[TUHS] Early GUI on Linux

Will Senn will.senn at gmail.com
Tue Feb 28 06:56:57 AEST 2023


Paul,
While the background information on X alternatives is interesting, I 
think there's some conflation going on. The distance in time between the 
linux kernel being posted and X being available on it was an eyeblink, 
even back then. There was no serious effort to look at other windowing 
systems in between "hey, what do y'all think of my new kernel - it runs 
gnu stuff" to "here it is with X and X apps".

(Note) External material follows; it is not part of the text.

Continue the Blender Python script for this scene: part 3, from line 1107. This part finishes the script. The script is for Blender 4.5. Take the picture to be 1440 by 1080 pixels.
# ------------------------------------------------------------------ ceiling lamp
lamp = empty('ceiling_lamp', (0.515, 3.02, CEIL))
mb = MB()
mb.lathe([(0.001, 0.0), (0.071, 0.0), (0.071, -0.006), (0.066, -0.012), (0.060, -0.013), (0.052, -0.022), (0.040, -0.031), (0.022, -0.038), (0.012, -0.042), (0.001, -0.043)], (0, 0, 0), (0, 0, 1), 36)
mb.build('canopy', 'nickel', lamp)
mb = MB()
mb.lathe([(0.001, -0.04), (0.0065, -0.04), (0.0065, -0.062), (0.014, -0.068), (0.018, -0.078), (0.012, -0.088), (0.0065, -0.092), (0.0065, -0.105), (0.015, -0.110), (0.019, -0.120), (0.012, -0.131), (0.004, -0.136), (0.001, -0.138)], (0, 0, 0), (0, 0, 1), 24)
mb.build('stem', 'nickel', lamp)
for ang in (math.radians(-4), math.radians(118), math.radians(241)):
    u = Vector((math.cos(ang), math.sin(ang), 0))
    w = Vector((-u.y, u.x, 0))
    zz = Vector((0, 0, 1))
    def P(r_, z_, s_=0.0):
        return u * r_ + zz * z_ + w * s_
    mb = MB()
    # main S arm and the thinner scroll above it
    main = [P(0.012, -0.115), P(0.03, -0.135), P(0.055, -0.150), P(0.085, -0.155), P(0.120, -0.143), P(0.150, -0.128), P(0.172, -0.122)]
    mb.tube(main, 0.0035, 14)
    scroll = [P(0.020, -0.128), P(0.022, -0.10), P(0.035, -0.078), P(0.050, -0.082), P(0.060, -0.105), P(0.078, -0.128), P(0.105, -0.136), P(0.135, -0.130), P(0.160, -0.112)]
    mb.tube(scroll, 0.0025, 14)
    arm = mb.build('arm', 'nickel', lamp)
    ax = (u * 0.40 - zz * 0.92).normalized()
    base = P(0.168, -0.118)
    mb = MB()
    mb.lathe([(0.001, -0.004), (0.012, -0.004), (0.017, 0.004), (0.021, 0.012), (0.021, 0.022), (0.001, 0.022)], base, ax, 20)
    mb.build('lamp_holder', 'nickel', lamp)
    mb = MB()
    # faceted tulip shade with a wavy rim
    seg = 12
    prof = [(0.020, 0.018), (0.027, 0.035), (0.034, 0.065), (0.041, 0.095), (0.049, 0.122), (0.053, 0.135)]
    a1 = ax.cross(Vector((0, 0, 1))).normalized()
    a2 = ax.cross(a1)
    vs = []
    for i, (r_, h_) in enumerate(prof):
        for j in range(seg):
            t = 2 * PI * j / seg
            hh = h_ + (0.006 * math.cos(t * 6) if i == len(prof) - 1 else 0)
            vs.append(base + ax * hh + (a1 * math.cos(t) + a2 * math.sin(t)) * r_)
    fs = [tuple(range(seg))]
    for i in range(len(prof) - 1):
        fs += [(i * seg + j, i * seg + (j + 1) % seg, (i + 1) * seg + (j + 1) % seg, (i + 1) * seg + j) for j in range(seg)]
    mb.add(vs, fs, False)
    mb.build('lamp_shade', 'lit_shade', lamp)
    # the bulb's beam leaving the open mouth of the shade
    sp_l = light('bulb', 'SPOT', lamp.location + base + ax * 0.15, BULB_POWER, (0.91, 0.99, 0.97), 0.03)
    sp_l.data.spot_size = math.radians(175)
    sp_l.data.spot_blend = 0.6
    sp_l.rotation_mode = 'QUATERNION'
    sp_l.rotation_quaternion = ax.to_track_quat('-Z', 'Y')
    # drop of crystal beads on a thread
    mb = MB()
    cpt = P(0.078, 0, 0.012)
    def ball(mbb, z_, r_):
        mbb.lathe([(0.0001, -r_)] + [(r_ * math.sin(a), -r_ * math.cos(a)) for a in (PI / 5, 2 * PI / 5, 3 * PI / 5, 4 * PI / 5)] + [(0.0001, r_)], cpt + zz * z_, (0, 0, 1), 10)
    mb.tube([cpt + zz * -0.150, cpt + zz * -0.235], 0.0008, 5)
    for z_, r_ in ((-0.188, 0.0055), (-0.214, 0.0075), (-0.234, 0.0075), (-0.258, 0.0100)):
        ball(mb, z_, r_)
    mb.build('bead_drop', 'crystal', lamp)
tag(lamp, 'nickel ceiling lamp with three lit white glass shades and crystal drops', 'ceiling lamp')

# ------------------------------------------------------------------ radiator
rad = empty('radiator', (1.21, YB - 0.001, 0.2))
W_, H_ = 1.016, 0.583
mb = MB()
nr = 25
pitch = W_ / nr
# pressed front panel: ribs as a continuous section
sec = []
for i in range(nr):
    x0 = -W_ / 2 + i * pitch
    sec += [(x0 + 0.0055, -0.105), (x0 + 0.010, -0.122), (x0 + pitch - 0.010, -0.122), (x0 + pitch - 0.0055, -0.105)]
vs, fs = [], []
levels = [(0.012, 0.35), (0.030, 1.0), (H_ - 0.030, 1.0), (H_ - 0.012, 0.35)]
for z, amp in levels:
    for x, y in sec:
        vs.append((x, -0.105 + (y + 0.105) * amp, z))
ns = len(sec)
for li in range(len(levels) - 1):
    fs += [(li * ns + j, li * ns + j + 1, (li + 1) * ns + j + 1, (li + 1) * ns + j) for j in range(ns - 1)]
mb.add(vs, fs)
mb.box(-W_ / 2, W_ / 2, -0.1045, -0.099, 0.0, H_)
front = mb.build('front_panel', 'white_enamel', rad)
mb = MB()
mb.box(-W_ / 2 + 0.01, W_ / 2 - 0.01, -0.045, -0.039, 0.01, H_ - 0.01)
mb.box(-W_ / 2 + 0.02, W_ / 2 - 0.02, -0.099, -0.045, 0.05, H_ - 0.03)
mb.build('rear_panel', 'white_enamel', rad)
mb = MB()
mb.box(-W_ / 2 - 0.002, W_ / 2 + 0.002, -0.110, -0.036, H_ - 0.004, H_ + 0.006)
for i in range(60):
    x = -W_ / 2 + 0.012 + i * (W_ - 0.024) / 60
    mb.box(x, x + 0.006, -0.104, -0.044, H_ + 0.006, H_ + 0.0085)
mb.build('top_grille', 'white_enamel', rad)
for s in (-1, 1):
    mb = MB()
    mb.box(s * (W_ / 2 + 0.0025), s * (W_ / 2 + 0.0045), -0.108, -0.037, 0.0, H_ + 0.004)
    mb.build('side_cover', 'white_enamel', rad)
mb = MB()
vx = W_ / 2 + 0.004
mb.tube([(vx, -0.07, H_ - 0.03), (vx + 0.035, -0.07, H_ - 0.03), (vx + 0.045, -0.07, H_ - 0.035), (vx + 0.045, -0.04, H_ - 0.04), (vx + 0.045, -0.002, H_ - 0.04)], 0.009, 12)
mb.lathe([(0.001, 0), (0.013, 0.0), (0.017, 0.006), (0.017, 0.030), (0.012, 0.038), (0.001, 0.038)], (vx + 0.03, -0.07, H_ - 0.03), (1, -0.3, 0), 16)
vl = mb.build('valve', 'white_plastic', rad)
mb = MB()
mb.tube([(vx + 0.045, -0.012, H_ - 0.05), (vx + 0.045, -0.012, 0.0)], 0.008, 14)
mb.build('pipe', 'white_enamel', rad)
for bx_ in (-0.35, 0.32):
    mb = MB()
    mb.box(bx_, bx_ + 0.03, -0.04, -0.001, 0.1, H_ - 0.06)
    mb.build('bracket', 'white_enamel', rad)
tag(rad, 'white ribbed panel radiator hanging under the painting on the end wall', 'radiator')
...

That said, it was a pain to configure, required just the right mix of 
video hardware and other hardware, and wasn't for the faint of heart. As 
X was becoming available on linux licketysplit, some folks either 
couldn't get it running or didn't have the hardware - those folks were 
probably the first to go looking at alternatives, but that didn't 
precede the x on linux effort.

Will

On 2/25/23 3:31 PM, Paul Ruizendaal wrote:
> I think discussion of early Linux is in scope for this list, after all that is 30 years ago. Warren, if that is a mis-assumption please slap my wrist.
>
> Following on from the recent discussion of early workstations and windowing systems, I’m wondering about early windowing on Linux. I only discovered Linux in the later nineties (Red Hat 4.x I think), and by that time Linux already seemed to have settled on Xfree86. At that time svgalib was still around but already abandoned.
>
> By 1993 even student class PC hardware already outperformed the workstations of the early/mid eighties, memory was much more abundant and pixels were no longer bits but bytes (making drawing easier). Also, early Linux was (I think) more local machine oriented, not LAN oriented. Maybe a different system than X would have made sense.
>
> In short, I could imagine a frame buffer device and a compositor for top-level windows (a trail that had been pioneered by Oriel half a decade before), a declarative widget set inspired by the contemporary early browsers and the earlier NeWS, etc. Yet nothing like that happened as far as I know. I vaguely recall an OS from the late 90’s that mixed Linux with a partly in-kernel GUI called “Berlin” or something like that, but I cannot find any trace of that today, so maybe I misremember.
>
> So here are a few things that I am interested in and folks on this list might remember:
>
> - were there any window systems popular on early Linux other than X?
>
> - was there any discussion of alternatives to X?
>
> - was there any discussion of what kernel support for graphics was appropriate?